Our demo video features videos sourced from copyright-free platforms such as Videovo and Pixabay. Specifically, we included a video that showcases our model's ability to accurately detect complex poses. We included videos of people dancing and exercising, and our model was able to appropriately detect the subject's mesh.

Visualization Results

The above result image is a comparison of our method with other State-of-the-Art methods such as I2L-MeshNet, SPIN, and 3DCrowdNet. Only the 3DCrowdNet, which considers occlusion, and our method produced plausible results. In the first row, although 3DCrowdNet plausibly detects the mesh, it fails to properly extract the person at the very back. On the other hand, our method successfully extracts all three individuals plausibly. In the second row, when the person at the front performs a complex pose, 3DCrowdNet misses it, whereas our method detects it plausibly. In the last row, due to the complex pose, 3DCrowdNet fails to resolve the issue of the hand being projected forward, but our method shows a visually appealing result with all hands positioned behind the individuals.
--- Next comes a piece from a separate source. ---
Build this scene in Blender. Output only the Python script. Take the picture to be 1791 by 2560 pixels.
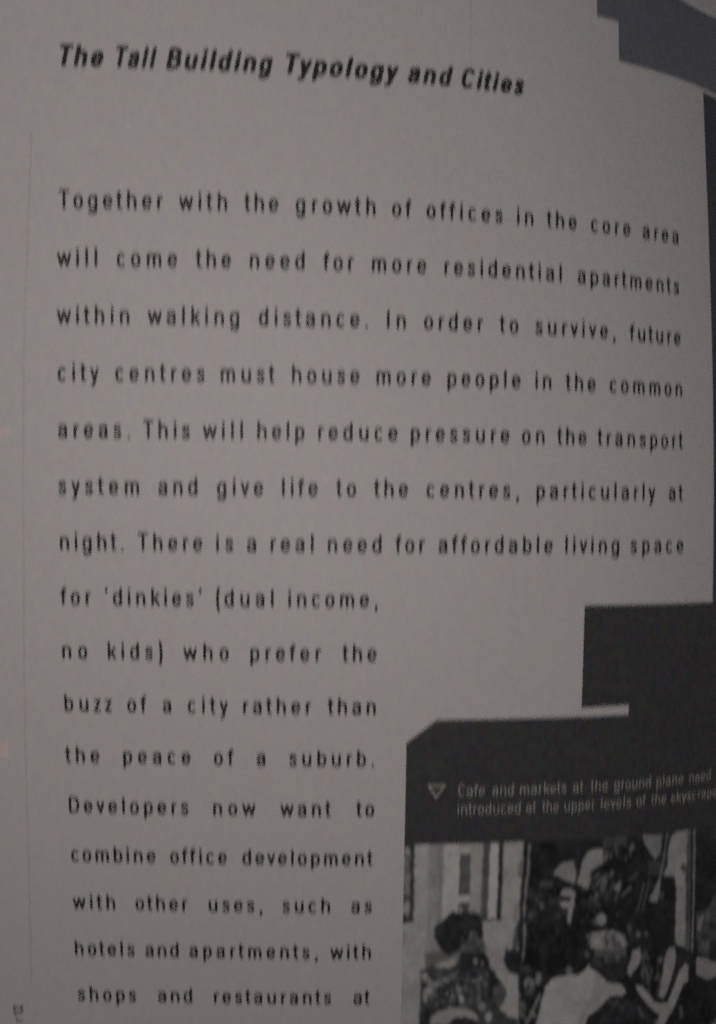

Other Visualization Results

The above images show, from left to right, the input image, input 2D pose, 3DCrowdNet, and our method, respectively. All of these images are from the CrowdPose test set and demonstrate how our method is more robust in complex poses and occlusion compared to 3DCrowdNet. They demonstrate how well our method performs in challenging situations involving complex poses and occlusion.

Other Visualization Results

The image results compare the 3D human modeling results on the 3DPW test set. The first row shows the input image, 2D pose, and SMPL model edges. The second row compares the GT Mesh (ground truth), Baseline Mesh, and SEFD's Mesh results. The third row shows a detailed comparison of the differences between the meshes. These image results demonstrate that our method performs well on the 3DPW test set, and works better than 3DCrowdNet in more complex poses and occlusions. Therefore, these results show that our method performs well in the field of 3D human modeling and works well in various challenging situations.